In the game, this sequence is jarring. It just seems "rushed" in some sense, and I'd noticed that before this recent episode came out in the media. Some of what follows is speculation based on my knowledge of how computer programs are written, but I'm pretty sure this is basically what happened. In the original version of the game, Rockstar included a "minigame." They include a lot of minigames in GTA - it's one of its hallmarks. You can, for example, gamble in half a dozen ways, play video games, fly remote-control planes, drive remote control cars, shoot in a target range, play something like Dance, Dance Revolution and many others. The "sex" minigame involved you dating a woman until she would have sex with you. Then, if you go in her house, it would display a video as cartoonish as the rest of GTA displaying the two of you having sex. You have to move your joystick back and forth in rhythm so that the main character climaxes after she does (remember "Nice Guys Finish Last," above). I am unclear what benefits, if any, you get in the game from this performance.

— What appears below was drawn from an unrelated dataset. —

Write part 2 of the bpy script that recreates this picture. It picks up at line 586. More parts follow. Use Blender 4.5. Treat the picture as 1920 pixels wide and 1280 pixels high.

Video games are rated, much like moves. The maximum rating most retailers will sell is "M," for "Mature (17+)". Rockstar was informed that they couldn't release GTA as an M game with the sex game included. They then changed the game so that, while the content of the game was on the disc, the sex game wasn't available in the game - there is no way within the game to get to it. It would be as if the old video game Pac Man had included a picture of a naked woman on the chip that the game was distributed on. Technically, there was a picture of a naked woman on the chip, but no way to get the game to display it - no pellet you could eat or place you could move to get it to appear on the screen. This didn't matter much on the PS2 and the XBOX because they are pretty much closed systems (with one exception I'll get to in a moment). But, when the PC version came out, someone wrote a program that altered GTA to make the sex game a part of the game, again. It was now possible to download a small, free program that would make GTA a game that could not pass the M rating, anymore.

The PS2 exception is that, once it became obvious this was possible, someone else figured out how to use a console "cheater adapter" to make a similar modification to the PS2 version. But, this change requires the purchase of separate hardware as well.

The root cause of this scandal is the fact that, in order to remain "kid friendly," the ESRB actually doesn't have a rating equivalent to the movie "R". The content restrictions on "M" games are much more analogous to those on PG-13 movies. Video games analogous to "R" rated movies must be sold as "AO," which stands for "Adults Only." Much as with the movies' "X" rating - which technically could be used to explore, say, emotionally difficult themes that are not for younger viewers - tainting by association with purely sexual titles has caused most mainstream distributors to view its stamp on a title as pure commercial poison. It's not hard to imagine a world in which movies had no "R" rating, and had to choose between PG-13's lesser sex, violence, language and emotional intensity or X's anything goes without widespread distribution. Studios would push PG-13 absolutely as far as they could and back off the line only when forced. In the world in which we do live - in which retailers like Wal-Mart absolutely refuse to stock "AO" games - video game companies have instead decided to push "M" absolutely as far as they can.

It seems unlikely that the legislators in our great nation - who apparently have the war so completely under control that their main concerns are flag burning and video game regulation - will keep their noses where they belong. A new rating between "M" and "AO" could go a long way to encouraging the growth of actual titles for adults. The standard we have now encourages video game producers to try to cram as much as possible into PG-13 - and then forces everyone to look the other way when actual thirteen year olds try to buy it. It's a disservice to video game consumers old and young alike. But I don't expect this recent debacle to move us any further in the proper direction.